Thursday, June 14, 2012

Two Steps Forward, One Step Back

I swore that once the mini-heat wave broke, Co-pilot Egg's graduation party was over and done, and I got caught up on the not insignificant job of moving into my new computer*, I'd get back to working on the RV-12. And I would have, had it not been for such perfect weather for a little bit of RV-6 flying. Light winds out of the east and air that was so clear that it almost sparkled? Yeah, gotta fly in that!

I snagged a quick camera shot of my neighborhood as I was left base for runway 4 at KTZR:

While it has been dry enough that the grass is showing a few brown spots in the thin soil areas over the propane tank and some of the drainage lines, the overall mood in Central Ohio is "Green."

I haven't completely ignored the Call of the Builder, though. Pete and I got out to the hangar a couple of nights ago to continue on our respective tasks. For Pete, that means work on the tail cone. The tail cone was intended to be completed a long, long time ago; a time when there was no big horizontal stabilator in the way. Which means, of course, that we had to get that big Slab O' Flight Control out of the way, a job the we had hoped to avoid.  It's typical of this whole project, though: what has been installed will soon be removed.  Two steps forward, one (or more, occasionally) step back.

Naturally, remove the stab would require the disconnection of the control cables. One thing we really don't want to have to do is try to fish those cables out of the fuselage if they somehow manage to fall back inside there, so we restrained them with some twine.

Pete has endured hours of the traditional parts on - parts off - parts sanded - parts on - parts off - parts sanded mating dance that is required to convince two fiberglass parts that were actually made for each other to fit as nicely together as if they were, well... made for each other.
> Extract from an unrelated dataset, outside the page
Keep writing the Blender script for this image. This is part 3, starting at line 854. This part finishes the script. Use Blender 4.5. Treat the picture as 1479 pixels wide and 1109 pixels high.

I think the fit is great, but Pete is apparently not quite ready to publicly celebrate the fruits of his labor; note the way he skulks around hiding when the camera comes out:

My job was far more mundane, but somewhat complicated by another case of doing a long deferred job that would have been much easier to do before a large chunk of metal was inconveniently installed. In this case, I'm talking about the engine, and there is no way that we're removing that! I was supposed to match drill through this part and into the cowl, but given its location on the belly of the plane, there was no way to get a drill on it with the engine in the way. I had to try to mark the location with a Sharpie, then remove the cowl to drill it on the bench.  Two forward, one back.

 Once drilled, it requires the installation of some nutplates. That part was easy.

As long as the cowl bottom was off, I also knocked out another job that I've been putting off, this one having been deferred due to my strong distaste for the job of cutting fiberglass to the scribe line. It's noisy, dusty, and smelly. And there is always the risk of damaging a very expensive part. The scribe lines are weak and the Dremel is strong. A recipe for disaster, that!

This should be the last big cut on the cowls - it is the removal of a little bit of fiberglass around the inlet for the oil cooler:

* Processor: Intel Core i7-3770K 3.5 GHz, 64 bit Quad-Core Processor, 8MB L3 Cache per Processor 
  Memory: 8GB DDR3 1600 Memory 
  Storage: 2TB SATA-III 6.0Gb/s 7200RPM Hard Drive 
  Graphics: AMD Radeon HD 7850 2GB Graphics 
  Unbelievably Geeky Cooling: 240mm Liquid Cooling System. Seriously, this thing actually has a radiator and cooling hoses leading to the main CPU chip

1 comment:

Steve said...

Ooh, that PC setup sounds great! I'm strongly considering a 3770 myself - want a new desktop with the power to edit videos and whatnot. Been staring at Newegg daily for a while now, keeping tabs on the sales.